Perusal of the above Exception makes it plain that it is not necessary to show that the imputation regarding the character of another person should be true and all that is needed is that it should be made in good faith for the protection of the interest of the person making it or of any other person or for the public good. As observed by their Lordships of the Supreme Court in Harbhajan Singh Vs. State of Punjab, Criminal Appeal No.53 of 1961, D/-2-3-1965: (AIR 1965 SC 97)
"the proof of truth which is one of the ingredients of the First Exception is not an ingredient of the Ninth Exception. What the Ninth Exception requires an accused person to prove is that he made the statement in good faith"."
34. In the light of the above pronouncement of law with which I respectfully agree I am not in a position to accede to the submissions of Mr. Kate.
35. Lastly, it is urged that all applicants cannot be held guilty of the offence. Each one of them has not played any role in choosing or selecting the news item for publication. In this behalf, no material has been produced before the courts below by the Applicants. Except for applicant no.1 other applicants have declined to cross-examine the complainant.
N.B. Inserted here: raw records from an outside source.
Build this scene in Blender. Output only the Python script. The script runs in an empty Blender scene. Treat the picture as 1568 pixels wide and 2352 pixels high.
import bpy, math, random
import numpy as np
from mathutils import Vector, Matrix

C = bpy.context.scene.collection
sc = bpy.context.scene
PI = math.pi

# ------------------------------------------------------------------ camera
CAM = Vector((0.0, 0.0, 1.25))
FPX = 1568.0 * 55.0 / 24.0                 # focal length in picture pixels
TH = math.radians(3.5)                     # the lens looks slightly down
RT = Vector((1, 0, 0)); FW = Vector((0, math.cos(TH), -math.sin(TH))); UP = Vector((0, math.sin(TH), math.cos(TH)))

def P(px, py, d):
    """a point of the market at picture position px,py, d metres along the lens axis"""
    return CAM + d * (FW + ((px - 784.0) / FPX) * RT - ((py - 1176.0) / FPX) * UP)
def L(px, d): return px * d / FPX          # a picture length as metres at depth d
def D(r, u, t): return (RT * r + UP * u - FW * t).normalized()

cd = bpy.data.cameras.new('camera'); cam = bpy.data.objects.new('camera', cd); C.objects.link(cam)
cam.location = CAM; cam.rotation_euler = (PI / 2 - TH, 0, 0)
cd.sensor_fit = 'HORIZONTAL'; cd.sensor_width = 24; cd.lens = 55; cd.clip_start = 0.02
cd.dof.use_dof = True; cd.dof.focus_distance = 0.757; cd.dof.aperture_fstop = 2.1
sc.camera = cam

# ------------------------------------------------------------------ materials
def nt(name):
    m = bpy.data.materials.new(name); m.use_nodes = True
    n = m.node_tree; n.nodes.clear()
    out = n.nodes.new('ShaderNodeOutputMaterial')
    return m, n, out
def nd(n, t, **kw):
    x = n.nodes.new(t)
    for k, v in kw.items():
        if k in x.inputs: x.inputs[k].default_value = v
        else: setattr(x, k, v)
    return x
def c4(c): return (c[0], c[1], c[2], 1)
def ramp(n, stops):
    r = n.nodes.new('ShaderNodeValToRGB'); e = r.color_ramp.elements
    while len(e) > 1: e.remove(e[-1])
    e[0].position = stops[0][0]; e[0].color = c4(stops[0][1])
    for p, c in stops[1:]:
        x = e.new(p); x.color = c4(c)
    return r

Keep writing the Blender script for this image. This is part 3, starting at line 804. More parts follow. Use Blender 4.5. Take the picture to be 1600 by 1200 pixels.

The contentions of above nature are being urged for the first time before me. These are not pure questions of law but are mixed questions of facts and law when the complainant in his deposition has specifically stated that all applicants colluded with each other as far as the subject News Item and every single news item published in the news/weekly is the individual, joint as well as collective responsibility of all applicants, which statement is unchallenged, than, it is not possible to uphold the contentions of Mr. Kate. In the absence of any material regarding the role of the applicants regarding publishing the impugned publication it is not possible to absolve them as prayed.
36. There is much substance in the contentions of original complainant in this behalf and therefore the order convicting all applicants and sentencing them as above is not liable to be interfered with in the revisional jurisdiction of this court.
37. Lastly, tendering of belated apology when the matter was before this court cannot be of much assistance. It is urged that applicant nos.1 and 3 are senior citizens whereas applicant nos.2 and 4 are more than 50 years of age. They would now have to surrender to custody and undergo the sentence awarded, namely, simple imprisonment for four months and to pay the fine, which is already tendered. Considering the fact that they have undergone sentence of 10 days and tendered an apology Mr. Kate prays that a lenient view may be taken. He relies upon the decision of the Supreme court with regard to the position of the applicants in the newspaper. Reliance was placed on the decision in the case of K. M. Mathew (supra). In my view that decision is distinguishable because there the argument was there is no averment against the chief editor except the motive attributed to him. The Chief Editor was therefore protected and it was held that the complainant cannot proceed against him. This is not the factual position before me. On the other hand in the decision reported in the case of AIR 1981 S.C. 1514 in identical situation the Hon'ble Supreme Court held as under :-
"16. The High Court appears to be labouring under an impression that journalists enjoyed some kind of special privilege, and have greater freedom than others to make any imputations or allegations, sufficient to ruin the reputation of a citizen. We hasten to add that journalists are in no better position than any other person. Even the truth of an allegation does not permit a justification under First Exception unless it is proved to be in the public good. The question whether or not it was for public good is a question of fact like any other relevant fact in issue. If they make assertions of facts as opposed to comments on them, they must either justify these assertions or, in the limited cases specified in the Ninth Exception, show that the attack on the character of another was for the public good, or that it was made in good faith: per Vivian Bose, J. in Dr. N. B. Khare Vs. M. R. Masani and Ors., ILR 1943 Nag. 347."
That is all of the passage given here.